É o que também será feito na coluna nas últimas semanas de 2009. Começo das prestações da Justiça Oficial, mais lentas do que deveriam ser. Os antigos diziam que Justiça lenta é injustiça. As deficiências do processo, o aumento quantitativo das questões submetidas ao Judiciário, não foram compensados pela adequação da capacidade da resposta, no gargalo da Justiça. É a verdade, embora o Judiciário tenha implantado medidas para abreviar o tempo entre o pedido inicial e a execução final, em esforço louvável tentando chegar à eficiência constitucional.
O tempo é muito diferente para quem precisa da administração no Poder Executivo dos municípios, dos Estados e da União e para quem tem a obrigação de a prestar. Chegam a ser posições antagônicas. Para o interessado, cada segundo sem resposta é tempo longo. Em "economês", diria-se que se trata de uma riqueza perdida, com o curso do tempo excessivo para a apreciação dos requerimentos e registros administrativos.
No Executivo e no Judiciário, em que os conceitos de impessoalidade e de eficiência são mais exigidos, é difícil compreender a existência de serviços rápidos e qualificados em alguns órgãos e retardamento insuportável em outros. Não há explicação razoável para cartórios, juízos e tribunais com processos terminados em meses que, em outros órgãos judiciais, se eternizam.
No Legislativo, percorrida a lista dos projetos aprovados, o predomínio absoluto dos meramente burocráticos, das leis para dar nomes de ruas, praças, estradas e prédios, das homenagens que interrompem pautas congestionadas são piores, mais danosas que a perda de tempo com questões distantes do interesse do povo.
A realidade da prática é desoladora.

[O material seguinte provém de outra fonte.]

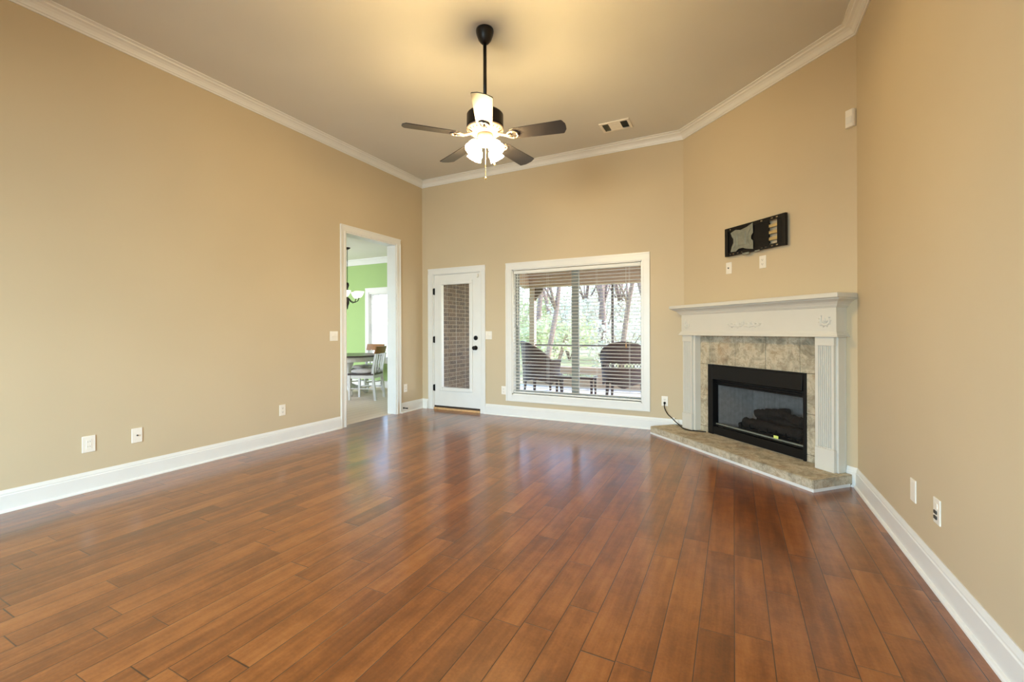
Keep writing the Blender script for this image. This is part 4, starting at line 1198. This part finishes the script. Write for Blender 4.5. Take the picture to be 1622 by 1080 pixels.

Por isso se entende que a administração pública em geral veja o tempo com olhos que não são os da comunidade. Os olhos do prefeito de São Paulo, negando o caos depois dos aguaceiros, não foram os olhos de seus munícipes, paralisados ou afogados nas ruas. No Distrito Federal, até a preciosa invenção do panetone foi sacrificada, na ocultação de condutas duvidosíssimas. É tempo de, sob inspiração de princípios constitucionais, os exercentes de cargos públicos recordem a frase de John Kennedy, quando sugeriu aos seus patrícios não perguntarem o que o país podia fazer por eles, mas sim dizerem o que eles podiam fazer pelo país. No passo atual é preciso acabar com a indiferença da autoridade pelo tempo de cada serviço. Burocracia lenta gera corrupção. Corrupção estimula o crime. O crime não contido nem punido em tempo breve asfixia a sociedade, que se revolta.